К. Мочульский утверждает в связи с этими высказываниями Достоевского, что “Подросток” был задуман как осознанная антитеза семейным дворянским хроникам: “Идея романа становится понятной только в плане полемики с изжившей себя помещичьей литературой”.

Мысль об исторической исчерпанности дворянской литературы выражалась Достоевским и Чернышевским неоднократно. В данном случае хотелось бы подчеркнуть, что эта теоретическая убежденность, продлеваемая в творческую практику, создавала не только новое “содержание”, но и “форму” их произведений вплоть до противостояния традиционному, “тургеневско-гончаровскому” роману на микроструктурном, повествовательно-речевом уровне. Оба они писали "плохие" романы. Взаимно отрицая друг друга, они находились еще в большем противостоянии к эстетике "сытых, праздно болтающих", чем вызывают у автора сего непреходящие симпатии.

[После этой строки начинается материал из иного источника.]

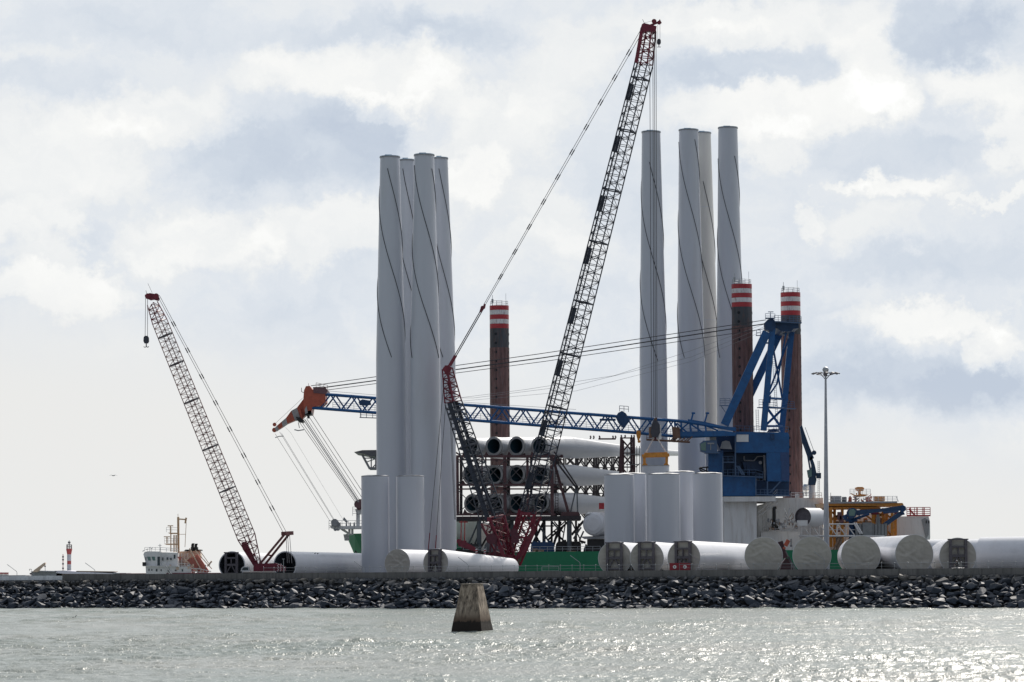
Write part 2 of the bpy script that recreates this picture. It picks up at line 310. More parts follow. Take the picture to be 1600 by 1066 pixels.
# ================================================================ SETTING
SA = Vector((-95.0, 633.0, 0)); SB = Vector((78.0, 520.0, 0))
SD = (SB - SA).normalized(); SN = Vector((-SD.y, SD.x, 0))
def wl(px, off, z=5.2):
    """point on a line parallel to the shore, 'off' metres inland, seen at photo column px"""
    k = G(px, 600, z).x / 600; A = SA + SN * off
    t = (k * A.y - A.x) / (SD.x - k * SD.y); p = A + SD * t
    return Vector((p.x, p.y, z))
def sea():
    NX, NY = 560, 900
    ys = 118.0 * (668.0 / 118.0) ** (np.arange(NY) / (NY - 1)); us = np.linspace(-0.20, 0.20, NX)
    Y = np.repeat(ys[:, None], NX, 1); X = us[None, :] * Y
    rng = np.random.default_rng(5); Z = np.zeros_like(X)
    for lam, amp, n in ((9.0, .036, 5), (4.5, .042, 8), (2.2, .032, 12), (1.15, .013, 18), (0.7, .008, 16)):
        for k in range(n):
            l = lam * rng.uniform(.75, 1.35); a = rng.normal(-1.45, 0.35 if lam > 2 else 0.7); ph = rng.uniform(0, 6.28)
            kk = 2 * math.pi / l; fade = np.clip(1.4 - Y / (l * 420.0), 0, 1) if l < 1.6 else 1.0
            arg = kk * (math.cos(a) * X + math.sin(a) * Y) + ph + 0.8 * np.sin(0.11 * X + 0.05 * Y + k)
            Z += fade * amp * rng.uniform(.6, 1.3) * (np.sin(arg) + 0.25 * np.sin(2 * arg))
    patch = 0.75 + 0.35 * np.sin(X * 0.045 + 1.3 * np.sin(Y * 0.02)) * np.sin(Y * 0.035 + 0.9)
    Z *= patch
    co = np.stack([X, Y, Z], -1).reshape(-1, 3).astype(np.float32)
    idx = np.arange(NX * NY).reshape(NY, NX)
    q = np.stack([idx[:-1, :-1], idx[:-1, 1:], idx[1:, 1:], idx[1:, :-1]], -1).reshape(-1, 4)
    me = bpy.data.meshes.new('sea'); me.vertices.add(len(co)); me.vertices.foreach_set('co', co.ravel())
    me.loops.add(q.size); me.loops.foreach_set('vertex_index', q.ravel().astype(np.int32))
    me.polygons.add(len(q)); me.polygons.foreach_set('loop_start', np.arange(0, q.size, 4, dtype=np.int32))
    me.polygons.foreach_set('use_smooth', np.ones(len(q), bool)); me.update(calc_edges=True); me.validate()
    m = bpy.data.materials.new('sea_water'); m.use_nodes = True; nt = m.node_tree; N = nt.nodes; L = nt.links; b = N['Principled BSDF']
    b.inputs['Roughness'].default_value = .27; b.inputs['IOR'].default_value = 1.33
    tc = N.new('ShaderNodeTexCoord'); mp = N.new('ShaderNodeMapping'); L.new(tc.outputs['Object'], mp.inputs[0]); mp.inputs['Scale'].default_value = (0.85, 0.6, 1.0)
    n = N.new('ShaderNodeTexNoise'); L.new(mp.outputs[0], n.inputs['Vector']); n.inputs['Scale'].default_value = 3.3; n.inputs['Detail'].default_value = 4; n.inputs['Roughness'].default_value = 0.62
    # wind ripples, steep only in scattered cat's-paws
    mk = N.new('ShaderNodeTexNoise'); mq = N.new('ShaderNodeMapping'); L.new(tc.outputs['Object'], mq.inputs[0]); mq.inputs['Scale'].default_value = (0.9, 0.35, 1); L.new(mq.outputs[0], mk.inputs['Vector']); mk.inputs['Scale'].default_value = 1.0; mk.inputs['Detail'].default_value = 3
    mr = N.new('ShaderNodeMapRange'); L.new(mk.outputs[0], mr.inputs[0]); mr.inputs[1].default_value = .50; mr.inputs[2].default_value = .68; mr.inputs[3].default_value = .38; mr.inputs[4].default_value = .54
    hm = N.new('ShaderNodeMath'); hm.operation = 'MULTIPLY'; L.new(n.outputs[0], hm.inputs[0]); L.new(mr.outputs[0], hm.inputs[1])
    bp = N.new('ShaderNodeBump'); L.new(hm.outputs[0], bp.inputs['Height']); bp.inputs['Distance'].default_value = .30; bp.inputs['Strength'].default_value = 1.0
    L.new(bp.outputs[0], b.inputs['Normal'])
    n2 = N.new('ShaderNodeTexNoise'); L.new(tc.outputs['Object'], n2.inputs['Vector']); n2.inputs['Scale'].default_value = 0.03; n2.inputs['Detail'].default_value = 4
    r = N.new('ShaderNodeValToRGB'); L.new(n2.outputs[0], r.inputs[0]); r.color_ramp.elements[0].position = .35; r.color_ramp.elements[1].position = .65
    r.color_ramp.elements[0].color = (0.185, 0.22, 0.205, 1); r.color_ramp.elements[1].color = (0.245, 0.26, 0.24, 1)
    L.new(r.outputs[0], b.inputs['Base Color'])
    me.materials.append(m)
    o = bpy.data.objects.new('sea', me); COL.objects.link(o); o['kind'] = 'structure'
    # the open sea out to the horizon, just under the rippled sheet
    mb = MB(); mb.add([(-9000, -300, -0.45), (9000, -300, -0.45), (30000, 40000, -0.45), (-30000, 40000, -0.45)], [(0, 1, 2, 3)])
    mb.build('open_sea', m, kind='structure')
sea()
# quay ground behind the wall and the core of the breakwater
def quay():
    p0 = SA - SD * 70; p1 = SB + SD * 90
    mb = MB()
    e0 = p0 + SN * 9.4; e1 = p1 + SN * 9.4
    f0 = Vector((-150, 775, 0)); f1 = Vector((300, 775, 0))
    top = [Vector((e0.x, e0.y, 5.2)), Vector((e1.x, e1.y, 5.2)), Vector((f1.x, f1.y, 5.2)), Vector((f0.x, f0.y, 5.2))]
    mb.prism(top, (0, 0, -7)); mb.build('quay_ground', M_YARD, kind='structure')
    mb = MB()
    a, b = p0 + Vector((0, 0, -1.2)), p1 + Vector((0, 0, -1.2))
    c, d = p1 + SN * 9.35 + Vector((0, 0, 4.75)), p0 + SN * 9.35 + Vector((0, 0, 4.75))
    c2, d2 = p1 + SN * 9.35 + Vector((0, 0, -1.2)), p0 + SN * 9.35 + Vector((0, 0, -1.2))
    mb.add([a, b, c, d, c2, d2], [(0, 1, 2, 3), (0, 3, 5), (1, 4, 2), (3, 2, 4, 5)]); mb.build('breakwater_slope', mat('slope_core', (0.02, 0.021, 0.024), 0.9, var=.3, scale=2), kind='structure')
quay()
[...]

А у тебя, читатель? О, как я вижу тебя, безвестного эмигрантского разночинца, умственного пролетария, покорно твердящего в своем убогом “кьюбикал” абсолютно чуждые тебе, заемные “помещичьи” истины вместо того, чтобы преодолеть их и вырваться из царства необходимости в царство свободы. Никогда, о, никогда ты не приблизишься к первичному знанию о мире и о самом себе. А потому что ты не холоден и не горяч, а всего лишь тёпел. Ты обречен. Не к Достоевскому и Чернышевскому обращены твои тиражированные извилины, а к Нуйкиным, Клямкиным и прочим Февдам, довлеющим дневи.